Problem 1

Multiples of 3 and 5

If we list all the natural numbers below 10 that are multiples of 3 or 5, we get 3, 5, 6, and 9. The sum of these multiples is 23.

Find the sum of all multiples of 3 and 5 below 1000.

View Solution

Solution

233,168

Explanation

The easiest way to solve this problem is by Brute Force . This can be achieved by running a loop beginning at 1 and incrementing by 1 until 1000. In each iteration we check if the current number is divisible by 3 or 5. If it is, we add it to our sum otherwise continue to increment. Once the loop terminates we have our sum. We can generalize this idea simply checking for divisions by other factors and looping until we've reached out desired upper limit. The advantage to the Brute Force method is that it is very easy to translate into code.

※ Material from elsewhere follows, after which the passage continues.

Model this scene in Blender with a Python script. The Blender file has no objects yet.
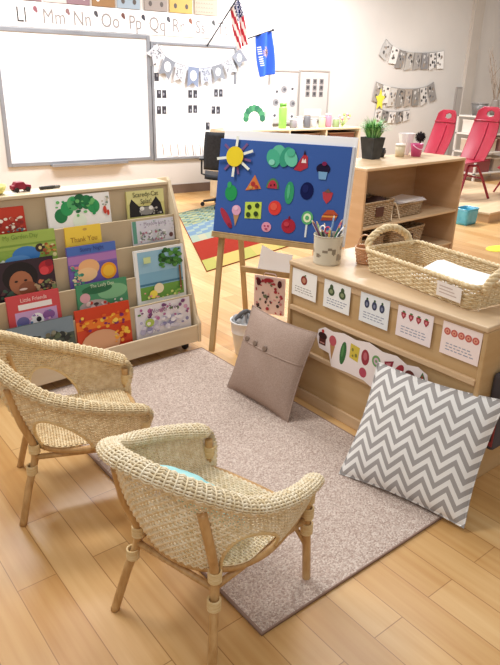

A second clever appraoch is to employ the Gauss Sum Formula.The formula allows us to sum a series of numbers with the pattern 1 + 2 + 3 + ... + n, where n is the upper limit. The Gauss Formula is as follows,

S=n(n+1)/2
Thus, we can easliy compute the sum. Now you may be wondering how can we use this formuala to our advantage? Well let's use some algebra to help us. Using Problem 1 as our example, let's consider all numbers factorable by 3. We can quickly determine we will have to sum 3 + 6 + 9 + 12 + ... until we reach 999. If we divide this series by 3 we can rewrite it as 3*(1 + 2 + 3 + ... + 333). Hey, there's the pattern that fits the Gauss Sum Formula! We can do the same for factors of 5. Now, the only thing we have to be careful about is double counting. For instance 15, 30, 45, and so forth are divisible by 3 and 5. In out calculations we'll have to make sure each value is only counted once. We should now be able to solve this problem much faster than the Brute Force method. The downside is that this method is more challenging to generalize in code.